Tabii ki gençlik deyince, sadece üniversite gençliği, sadece lise gençliği değil, üniversiteye gitmeyen, yüksekokul okumayan ama, sanatkâr olan, ticarete atılan veya hayatın başka dallarında kendisinin daha başarılı olacağına inanarak o yola çıkan gençler de var. Onların da kendilerini iyi yetiştirmeleri lâzım. İyi yetişmek derken, sadece okuyarak iyi yetiştirmek demiyorum. İster marangoz olun, ister inşaatta olun, ister demir işiyle uğraşın, ister herhangi bir idari işlerle uğraşın, hizmet sektöründe herhangi bir işi yapın; hangi işi yapıyorsanız, bu işi özenerek, onu en önemli iş olarak görerek yaparsanız, o zaman kendinizi çok iyi yetiştirirsiniz.

Bakın, bugün çok çok duyuyorsunuzdur. Bir taraftan çok iş arayanlar var ama, bir taraftan da çok eleman arayanlar var. Çok eleman arayanlar diyorlar ki, “Biz insanlara ne işi yaparsın deyince, her işi yaparım diyorlar. Ondan sonra, peki şu işi yap deyince, o işi yapamıyorlar.” Her işi yaparım diyen, hiçbir işi iyi bilmiyor demektir. Yarın sizler de gelecek, ev bark sahibi olacaksınız, aile sahibi olacaksınız. Dolayısıyla, hepinizin en iyi gelire kavuşmanız lâzım. O güne de kendinizi hazırlamanız için, hangisiyse, hangisini seçiyorsanız, onu en iyi şekilde yapmayı, ona çok özen göstermeyi, onun dünyanın en önemli işi olduğuna inanarak yapmayı bilmeniz gerekir.

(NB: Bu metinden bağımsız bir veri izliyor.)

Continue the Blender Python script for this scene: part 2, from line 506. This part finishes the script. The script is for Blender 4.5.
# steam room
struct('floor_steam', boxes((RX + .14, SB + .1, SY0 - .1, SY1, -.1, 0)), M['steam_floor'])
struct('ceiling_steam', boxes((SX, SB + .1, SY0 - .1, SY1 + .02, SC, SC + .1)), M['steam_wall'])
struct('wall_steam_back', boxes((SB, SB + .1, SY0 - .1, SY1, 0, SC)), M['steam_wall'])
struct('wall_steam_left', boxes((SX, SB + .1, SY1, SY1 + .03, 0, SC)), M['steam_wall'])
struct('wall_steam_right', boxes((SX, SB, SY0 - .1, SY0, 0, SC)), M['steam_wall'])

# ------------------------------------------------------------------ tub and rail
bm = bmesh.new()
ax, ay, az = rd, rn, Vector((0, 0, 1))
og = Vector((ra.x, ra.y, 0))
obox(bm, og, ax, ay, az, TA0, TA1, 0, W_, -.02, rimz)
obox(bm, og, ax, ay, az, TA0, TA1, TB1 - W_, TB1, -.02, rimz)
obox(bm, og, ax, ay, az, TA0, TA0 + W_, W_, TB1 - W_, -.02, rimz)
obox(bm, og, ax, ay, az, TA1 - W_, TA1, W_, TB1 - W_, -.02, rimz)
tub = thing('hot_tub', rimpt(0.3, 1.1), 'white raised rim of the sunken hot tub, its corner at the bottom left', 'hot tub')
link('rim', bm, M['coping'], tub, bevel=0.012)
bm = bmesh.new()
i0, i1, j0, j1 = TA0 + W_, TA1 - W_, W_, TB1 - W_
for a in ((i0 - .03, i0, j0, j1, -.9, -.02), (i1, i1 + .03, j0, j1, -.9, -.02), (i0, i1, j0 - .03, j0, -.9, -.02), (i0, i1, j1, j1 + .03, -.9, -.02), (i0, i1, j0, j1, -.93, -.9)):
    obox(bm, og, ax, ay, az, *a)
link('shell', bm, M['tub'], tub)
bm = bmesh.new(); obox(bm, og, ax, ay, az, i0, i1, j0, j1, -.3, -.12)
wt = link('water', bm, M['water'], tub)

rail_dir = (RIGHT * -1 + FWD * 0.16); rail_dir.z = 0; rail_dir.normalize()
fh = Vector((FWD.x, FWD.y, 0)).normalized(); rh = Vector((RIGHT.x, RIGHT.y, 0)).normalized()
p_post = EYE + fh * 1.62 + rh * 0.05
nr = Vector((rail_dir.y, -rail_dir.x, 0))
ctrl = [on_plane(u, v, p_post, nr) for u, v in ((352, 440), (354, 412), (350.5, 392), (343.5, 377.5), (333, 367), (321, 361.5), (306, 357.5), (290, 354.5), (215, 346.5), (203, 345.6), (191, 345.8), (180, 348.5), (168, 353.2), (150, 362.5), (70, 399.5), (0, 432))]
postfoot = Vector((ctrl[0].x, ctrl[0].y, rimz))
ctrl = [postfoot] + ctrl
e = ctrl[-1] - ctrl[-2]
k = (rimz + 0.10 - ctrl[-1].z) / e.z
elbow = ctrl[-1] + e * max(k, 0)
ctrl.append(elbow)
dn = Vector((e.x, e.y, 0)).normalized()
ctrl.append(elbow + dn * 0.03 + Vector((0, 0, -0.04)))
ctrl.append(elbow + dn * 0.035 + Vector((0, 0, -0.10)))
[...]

Ben burada size çok kitabi şeyler söylemiyorum, hayatta karşılaşacağınız şeyleri söylüyorum ve bu söylediklerimi yaparsanız, o zaman Türkiye, çok güçlü olacak. O zaman, Atatürk’ün de gösterdiği hedef, yani muasır medeniyetlerin üstü, yani yaşadığınız çağdaki bütün ülkelerden daha iyi olma, onlardan daha ileride olma, onlardan daha başarılı olma hedefine de ulaşacağız. Onun için, bu söylediklerimi dikkatlice eminim ki dinlediniz. Bunları hep hayat tarzı yapın. Hocalarınızın, büyüklerinizin muhakkak ki, bu yönde çok büyük tavsiyeleri vardır. Onları hep dikkatli bir şekilde, hayatınızın bir yöntemi olarak alın ve bunları gerçekleştirin, sonunda çok mutlu olacaksınız.

Ben sizleri böyle güzel bir bayram günü Ankara’da, -Ankara dışından gelenler için diyorum, çoğunuz öyle diye biliyorum- Ankara’da ve Ankara’da Cumhurbaşkanlığı Çankaya Köşkü’nde görmekten, burada misafir etmekten gerçekten büyük bir mutluluk duyuyorum. Sizlerin getirdiğiniz neşeden hep heyecan alıyoruz, enerji alıyoruz ve bunu gittiğinizde bütün Türkiye’ye tabii yayacaksınız. Gittiğinizde bütün illerinize ve bütün yakınlarınıza da hep selamlarımı en iyi dileklerimi ulaştırmanızı sizden arzu ediyorum.

Hepinize başarılar diliyorum. Sizin başarınız, Türkiye’nin başarısı olacaktır. Hepinize tekrar başarı ve mutluluklar diliyorum. Sağ olun.